WORK TO DO
Only the lines from the one with "Generate a Blender" to the one with "for o in list(bpy.data.objects): bpy.data.objects.remove(o)", both included, should be output, without any images.

(Dataset records)
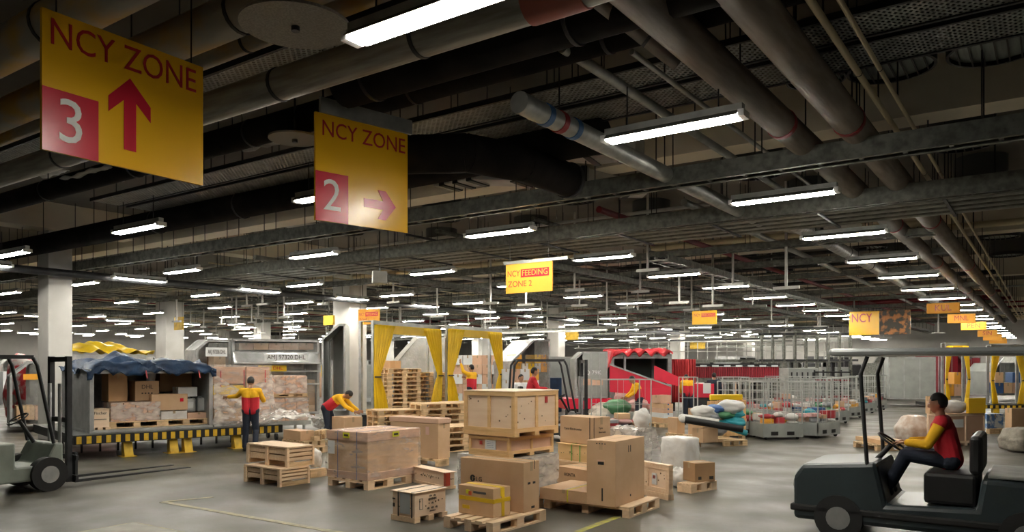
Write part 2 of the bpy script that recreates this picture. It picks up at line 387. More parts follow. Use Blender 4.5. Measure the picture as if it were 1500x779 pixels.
for k in range(20):
    m = MB(); m.box(-37.5+1.9*k, -37.45+1.9*k, -.75, .95, 0, .03); m.build('bracket', steelD, t)
    for s in (-.72, .92): MB().tube((-37.47+1.9*k, s, 0), (-37.47+1.9*k, s, SLAB-4.6), .009, 5).build('hanger_rod', black, t)
tray('cable_tray', 'long cable tray running away over the aisle, nearer of two', False, 7.9, 4.55, 17.5, 70, .5, .16, galv)
tray('cable_tray', 'long cable tray running away over the aisle, farther of two', False, 10.9, 4.55, 16.5, 70, .45, .16, galv)
tray('cable_tray', 'cable tray running away between the lamps and the columns', False, 16.4, 4.55, 16.5, 60, .4, .14, galv)
tray('cable_tray', 'cable tray passing above the white columns', False, 22.9, 4.55, 5, 60, .4, .14, galv)
for i, y in enumerate((18.3, 22.2, 26.5, 31, 36, 42, 49, 57)):
    tray('cable_tray', 'cable tray crossing the far ceiling between the beams', True, y, 4.75+.08*(i % 3), 2, 60, .35, .14, galv, 3, 22, group='cable trays crossing the far ceiling')
# wire mesh trays near the slab
def mesh_tray(label, y, z, l0, l1, w):
    t = thing('wire_mesh_tray', label, 'mesh tray', (0, y, z))
    m = MB(); d = .085; L = l1-l0; n = int((L+w)/d)
    for i in range(n):
        s = -l1-w+i*d
        for sg in (1, -1):
            a0 = max(s, -l1); a1 = min(s+w, -l0)
            if a1-a0 < .02: continue
            y0 = (a0-s)-w/2; y1 = (a1-s)-w/2
            m.bar((a0, sg*y0, 0), (a1, sg*y1, 0), .022, .006)
    m.build('mesh', galvL, t)
    for s in (-1, 1): MB().box(-l1, -l0, s*w/2-.02, s*w/2+.02, -.02, .05).build('edge_rail', steelD, t)
    for i in range(int(L/2)):
        for s in (-1, 1): MB().tube((-l1+1+2*i, s*w/2, 0), (-l1+1+2*i, s*w/2, SLAB-z), .009, 5).build('hanger_rod', black, t)
mesh_tray('wire mesh tray under the dark slab, nearest to the wide dark duct', 8.15, 5.35, -2, 16, .6)
mesh_tray('wire mesh tray under the dark slab, beside the lamp that lights it', 8.95, 5.35, -2, 16, .7)
mesh_tray('wire mesh tray crossing behind the sign with the 3', 5.75, 5.5, 1, 16, .6)
# discs under the slab
def disc(label, px, py, z, rr, mt=discM, name='ceiling_disc'):
    Z = F*(z-H)/(CY-py); c = P(px, Z, z); t = thing(name, label, 'ceiling disc', c)
    MB().tube((0,0,-.012), (0,0,.012), rr, 56).build('disc', mt, t)
    MB().tube((0,0,-.05), (0,0,-.01), .035, 12).build('centre_fixing', black, t)
    MB().tube((0,0,.012), (0,0,SLAB-z), .014, 6).build('hanger_rod', black, t)
disc('large round grey disc hung between the big zone sign and the brightest lamp', 433, 37, 4.75, .44)
disc('round grey disc low behind the sign with the 2', 432, 203, 4.9, .33, mat('disc_dark', (.20,.195,.18), .8))
disc('pale flat disc above the small feeding sign', 908, 366, 5.0, .8)
disc('pale flat disc above a lamp beyond the conduit rack', 1204, 333, 5.0, .8)
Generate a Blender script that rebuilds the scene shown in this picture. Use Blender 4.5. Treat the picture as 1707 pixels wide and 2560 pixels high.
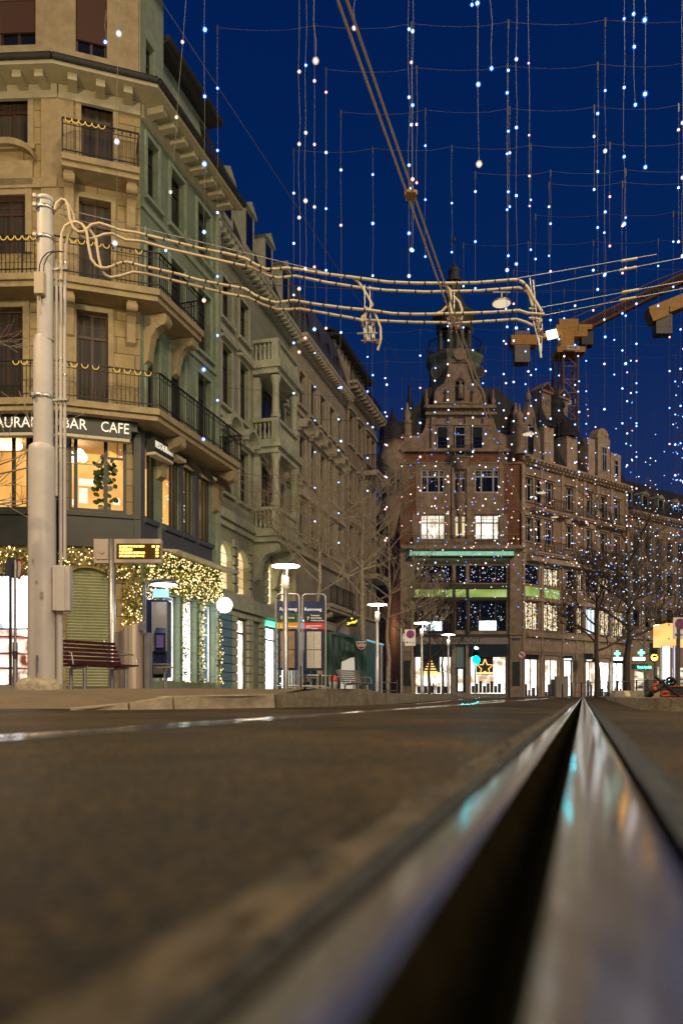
import bpy, math, random
from mathutils import Vector, Matrix, Euler
R = math.radians
SC = bpy.context.scene
for o in list(bpy.data.objects): bpy.data.objects.remove(o)

# ------------------------------------------------------------------ camera
F, CX, HY, CH = 1990.0, 853.5, 1740.0, 0.08      # focal length and horizon in photo pixels, camera height in metres
cam_d = bpy.data.cameras.new('camera'); cam = bpy.data.objects.new('camera', cam_d)
SC.collection.objects.link(cam); SC.camera = cam
cam.location = (0, 0, CH); cam.rotation_euler = (R(90), 0, 0)
cam_d.sensor_fit = 'VERTICAL'; cam_d.sensor_height = 36; cam_d.lens = F / 2560 * 36
cam_d.shift_y = (HY - 1280) / 2560
cam_d.clip_start = 0.02; cam_d.clip_end = 3000
cam_d.dof.use_dof = True; cam_d.dof.focus_distance = 21.0; cam_d.dof.aperture_fstop = 3.3

# ------------------------------------------------------------------ dusk sky
W = bpy.data.worlds.new('World'); SC.world = W; W.use_nodes = True
wn = W.node_tree; wn.nodes.clear()
wo = wn.nodes.new('ShaderNodeOutputWorld'); bg = wn.nodes.new('ShaderNodeBackground')
tc = wn.nodes.new('ShaderNodeTexCoord'); sp = wn.nodes.new('ShaderNodeSeparateXYZ')
rp = wn.nodes.new('ShaderNodeValToRGB')
wn.links.new(tc.outputs['Generated'], sp.inputs[0]); wn.links.new(sp.outputs['Z'], rp.inputs[0])
e = rp.color_ramp.elements
e[0].position = 0.0; e[0].color = (0.028, 0.044, 0.125, 1)
e[1].position = 0.75; e[1].color = (0.0003, 0.0105, 0.078, 1)
x = e.new(0.26); x.color = (0.0100, 0.0250, 0.108, 1)
x = e.new(0.42); x.color = (0.0015, 0.0175, 0.092, 1)
wn.links.new(rp.outputs[0], bg.inputs[0]); bg.inputs[1].default_value = 1.0
wn.links.new(bg.outputs[0], wo.inputs[0])

# the warm afterglow / city glow from behind the camera
sd = bpy.data.lights.new('sun', 'SUN'); sd.energy = 1.2; sd.angle = R(15); sd.color = (1, 0.74, 0.46)
so = bpy.data.objects.new('sun', sd); SC.collection.objects.link(so)
so.rotation_euler = Vector((0.50, -0.78, 0.42)).to_track_quat('Z', 'Y').to_euler()

SC.view_settings.view_transform = 'Standard'; SC.view_settings.look = 'None'
SC.view_settings.exposure = 0; SC.view_settings.gamma = 1
SC.render.engine = 'CYCLES'
SC.cycles.max_bounces = 6; SC.cycles.diffuse_bounces = 3; SC.cycles.glossy_bounces = 3
SC.cycles.transparent_max_bounces = 16; SC.cycles.sample_clamp_indirect = 3.0
SC.cycles.use_denoising = True

# ------------------------------------------------------------------ helpers
COL = SC.collection
WL = {}                                   # world position of every object made here
def P(u, v, Y): return Vector(((u - CX) / F * Y, Y, CH + (HY - v) / F * Y))
def tag(o, label=None, cat=None, group=None, kind=None):
    if label: o['label'] = label
    if cat: o['category'] = cat
    if group: o['group'] = group
    if kind: o['kind'] = kind
    return o
def thing(name, label, cat, loc=(0, 0, 0), group=None):
    o = bpy.data.objects.new(name, None); COL.objects.link(o); o.location = loc
    o.empty_display_size = 0.2
    WL[o.name] = Vector(loc); return tag(o, label, cat, group)

MATS = {}
def pmat(name, col, rough=0.7, metal=0.0, noise=0.0, scale=3.0, bump=0.0, bscale=40.0, spec=0.5, stretch=None):
    if name in MATS: return MATS[name]
    m = bpy.data.materials.new(name); m.use_nodes = True; n = m.node_tree; b = n.nodes['Principled BSDF']
    b.inputs['Base Color'].default_value = (*col, 1); b.inputs['Roughness'].default_value = rough
    b.inputs['Metallic'].default_value = metal; b.inputs['Specular IOR Level'].default_value = spec
    g = n.nodes.new('ShaderNodeNewGeometry'); src = g.outputs['Position']
    if stretch:
        mp = n.nodes.new('ShaderNodeMapping'); mp.inputs['Scale'].default_value = stretch
        n.links.new(src, mp.inputs[0]); src = mp.outputs[0]
    if noise:
        t = n.nodes.new('ShaderNodeTexNoise'); t.inputs['Scale'].default_value = scale; t.inputs['Detail'].default_value = 6
        t.inputs['Roughness'].default_value = 0.65
        n.links.new(src, t.inputs['Vector'])
        r = n.nodes.new('ShaderNodeValToRGB')
        r.color_ramp.elements[0].position = 0.3; r.color_ramp.elements[1].position = 0.7
        r.color_ramp.elements[0].color = (*[c * (1 - noise) for c in col], 1)
        r.color_ramp.elements[1].color = (*[min(1, c * (1 + noise)) for c in col], 1)
        n.links.new(t.outputs[0], r.inputs[0]); n.links.new(r.outputs[0], b.inputs['Base Color'])
    if bump:
        t2 = n.nodes.new('ShaderNodeTexNoise'); t2.inputs['Scale'].default_value = bscale; t2.inputs['Detail'].default_value = 4
        n.links.new(src, t2.inputs['Vector'])
        bp = n.nodes.new('ShaderNodeBump'); bp.inputs['Strength'].default_value = bump; bp.inputs['Distance'].default_value = 0.02
        n.links.new(t2.outputs[0], bp.inputs['Height']); n.links.new(bp.outputs[0], b.inputs['Normal'])
    MATS[name] = m; return m
def emat(name, col, strength, light=True, base=(0, 0, 0)):
    if name in MATS: return MATS[name]
    m = bpy.data.materials.new(name); m.use_nodes = True; b = m.node_tree.nodes['Principled BSDF']
    b.inputs['Base Color'].default_value = (*base, 1); b.inputs['Emission Color'].default_value = (*col, 1)
    b.inputs['Emission Strength'].default_value = strength; b.inputs['Roughness'].default_value = 0.3
    m.cycles.emission_sampling = 'AUTO' if light else 'NONE'
    MATS[name] = m; return m
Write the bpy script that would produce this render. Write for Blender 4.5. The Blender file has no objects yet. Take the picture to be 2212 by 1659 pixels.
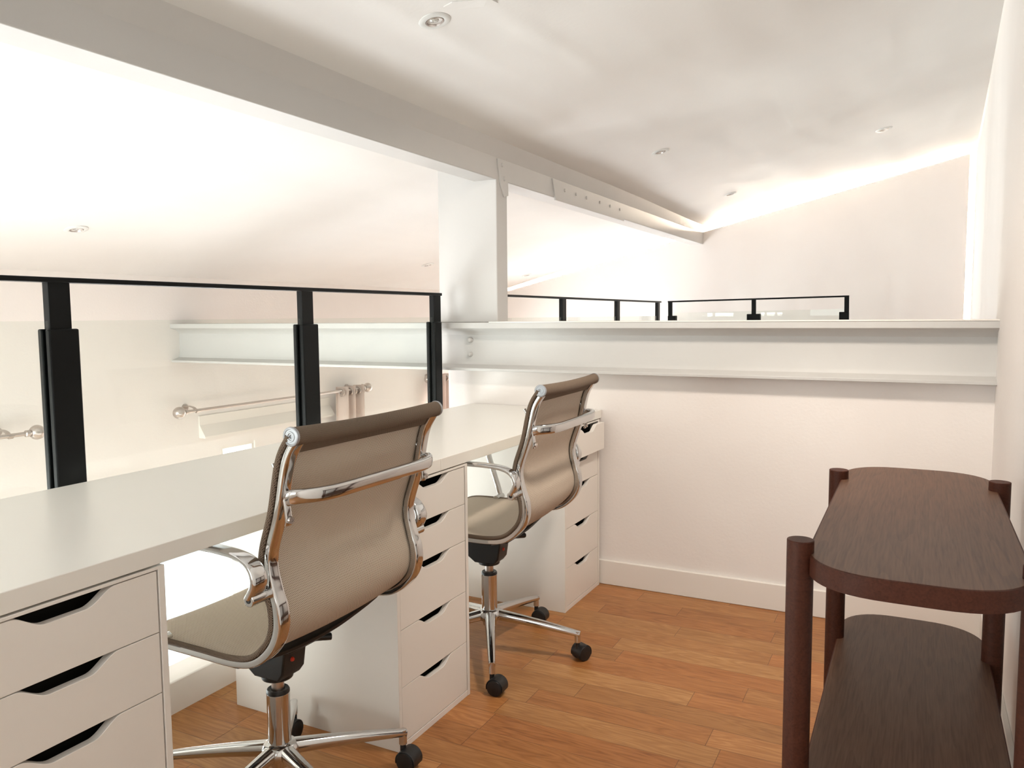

RESULT FOR THIS TASK
Generate a Blender script that rebuilds the scene shown in this picture. Use Blender 4.5. Treat the picture as 1707 pixels wide and 2560 pixels high.
import bpy, math, random
from mathutils import Vector, Matrix, Euler
R = math.radians
SC = bpy.context.scene
for o in list(bpy.data.objects): bpy.data.objects.remove(o)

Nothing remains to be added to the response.